Éste al parecer tenía muchos otros temas en mente en 2016 cuando concluyó su novela 4321 y empezó a trabajar en su propio original de La llama inmortal de Stephen Crane, si bien me cuesta trabajo considerar que en mil páginas se escapara el espacio para ponderar si la primera versión concluida de una obra, a menos que haya sido modificada por el autor o acuse errores obvios, es lo que se tiene por original, o si el original es lo que quedó tras una o varias intervenciones editoriales, no necesariamente afortunadas, sobre la intención del autor.

A fin de cuentas, de lo que se trataba era de volver a hablar de Crane, de poner nuevamente el nombre de este autor sobre las mesas, creyéndolo olvidado, como le confió el propio Auster a Stephanie Bastek en el podcast (Smarty Pants) de The American Scholar (https://theamericanscholar.org/american-modernisms-lost-boy-king).

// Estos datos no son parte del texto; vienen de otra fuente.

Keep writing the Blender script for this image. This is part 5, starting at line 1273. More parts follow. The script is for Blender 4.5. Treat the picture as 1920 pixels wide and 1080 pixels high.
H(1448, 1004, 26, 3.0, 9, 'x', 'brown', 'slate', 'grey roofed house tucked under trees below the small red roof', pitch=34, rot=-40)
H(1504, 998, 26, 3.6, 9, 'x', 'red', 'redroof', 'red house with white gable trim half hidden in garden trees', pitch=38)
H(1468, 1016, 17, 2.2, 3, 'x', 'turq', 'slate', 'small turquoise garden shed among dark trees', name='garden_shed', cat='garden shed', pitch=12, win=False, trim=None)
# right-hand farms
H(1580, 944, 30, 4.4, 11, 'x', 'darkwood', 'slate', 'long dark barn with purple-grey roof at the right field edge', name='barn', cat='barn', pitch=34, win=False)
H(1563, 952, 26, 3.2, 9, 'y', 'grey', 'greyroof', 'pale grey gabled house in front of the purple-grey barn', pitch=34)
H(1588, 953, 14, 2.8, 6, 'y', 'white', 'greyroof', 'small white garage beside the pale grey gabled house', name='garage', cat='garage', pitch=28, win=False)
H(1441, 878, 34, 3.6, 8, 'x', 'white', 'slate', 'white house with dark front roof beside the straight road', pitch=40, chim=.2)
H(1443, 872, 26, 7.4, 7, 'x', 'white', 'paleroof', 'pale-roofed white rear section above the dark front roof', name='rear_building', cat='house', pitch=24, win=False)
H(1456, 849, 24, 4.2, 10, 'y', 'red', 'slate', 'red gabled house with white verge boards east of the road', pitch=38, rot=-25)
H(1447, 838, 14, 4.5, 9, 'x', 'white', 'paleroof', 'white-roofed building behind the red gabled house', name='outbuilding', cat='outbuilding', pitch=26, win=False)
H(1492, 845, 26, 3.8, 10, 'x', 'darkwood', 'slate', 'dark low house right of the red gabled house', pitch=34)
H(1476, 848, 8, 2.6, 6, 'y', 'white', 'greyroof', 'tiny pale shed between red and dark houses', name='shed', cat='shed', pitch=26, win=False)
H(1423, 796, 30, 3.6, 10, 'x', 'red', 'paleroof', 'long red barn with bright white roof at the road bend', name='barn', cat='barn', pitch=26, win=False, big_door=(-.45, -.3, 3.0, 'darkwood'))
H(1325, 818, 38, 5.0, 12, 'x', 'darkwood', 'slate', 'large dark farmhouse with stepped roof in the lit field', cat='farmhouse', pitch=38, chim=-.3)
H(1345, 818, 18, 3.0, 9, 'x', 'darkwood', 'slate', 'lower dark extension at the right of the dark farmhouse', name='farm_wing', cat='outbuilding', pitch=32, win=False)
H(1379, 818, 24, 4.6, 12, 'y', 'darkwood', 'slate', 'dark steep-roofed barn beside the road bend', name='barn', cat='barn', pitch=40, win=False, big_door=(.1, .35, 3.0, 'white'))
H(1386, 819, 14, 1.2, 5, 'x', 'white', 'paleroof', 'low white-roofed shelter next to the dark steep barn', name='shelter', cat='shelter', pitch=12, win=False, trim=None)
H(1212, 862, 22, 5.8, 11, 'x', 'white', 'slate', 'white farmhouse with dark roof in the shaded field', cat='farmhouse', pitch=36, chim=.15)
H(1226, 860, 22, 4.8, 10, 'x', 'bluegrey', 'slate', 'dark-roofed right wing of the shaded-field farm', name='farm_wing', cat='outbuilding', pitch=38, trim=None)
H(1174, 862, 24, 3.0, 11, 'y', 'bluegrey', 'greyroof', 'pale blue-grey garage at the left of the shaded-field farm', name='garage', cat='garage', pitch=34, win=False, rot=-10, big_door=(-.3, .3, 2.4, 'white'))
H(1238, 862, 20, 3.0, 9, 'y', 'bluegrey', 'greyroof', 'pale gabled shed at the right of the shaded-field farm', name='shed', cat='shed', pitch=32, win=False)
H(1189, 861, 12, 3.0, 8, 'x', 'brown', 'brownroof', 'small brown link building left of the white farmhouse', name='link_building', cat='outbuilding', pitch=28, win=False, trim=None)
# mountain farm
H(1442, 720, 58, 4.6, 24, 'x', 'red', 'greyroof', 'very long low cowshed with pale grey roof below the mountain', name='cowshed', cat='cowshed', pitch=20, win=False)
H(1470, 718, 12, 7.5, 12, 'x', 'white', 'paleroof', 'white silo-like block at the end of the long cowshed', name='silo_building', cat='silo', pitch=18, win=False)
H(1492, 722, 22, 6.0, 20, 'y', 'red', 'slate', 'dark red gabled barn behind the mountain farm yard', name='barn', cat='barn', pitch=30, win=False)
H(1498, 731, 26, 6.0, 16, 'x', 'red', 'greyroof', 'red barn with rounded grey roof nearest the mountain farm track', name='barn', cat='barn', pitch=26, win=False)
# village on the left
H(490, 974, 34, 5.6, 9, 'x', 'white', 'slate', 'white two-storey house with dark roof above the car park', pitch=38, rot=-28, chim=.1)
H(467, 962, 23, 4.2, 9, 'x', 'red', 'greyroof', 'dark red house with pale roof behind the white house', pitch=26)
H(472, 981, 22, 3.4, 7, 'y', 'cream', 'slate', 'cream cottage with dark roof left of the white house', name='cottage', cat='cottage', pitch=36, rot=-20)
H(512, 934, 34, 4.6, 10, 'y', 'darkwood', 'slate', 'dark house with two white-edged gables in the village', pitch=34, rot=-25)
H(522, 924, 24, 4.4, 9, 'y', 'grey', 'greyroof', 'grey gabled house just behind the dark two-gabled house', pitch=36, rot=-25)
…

Háblese de Stephen Crane, entonces. La llama inmortal tiene tanto de este malogrado autor como de Auster, quien reconstruye con su propio nervio episodios que se creían no sólo bien vistos sino incluso cerrados, como el de Dora Clark, por mencionar uno entre muchos ejemplos posibles. Háblese asimismo de Auster, el mago, sumergido en una vida ajena.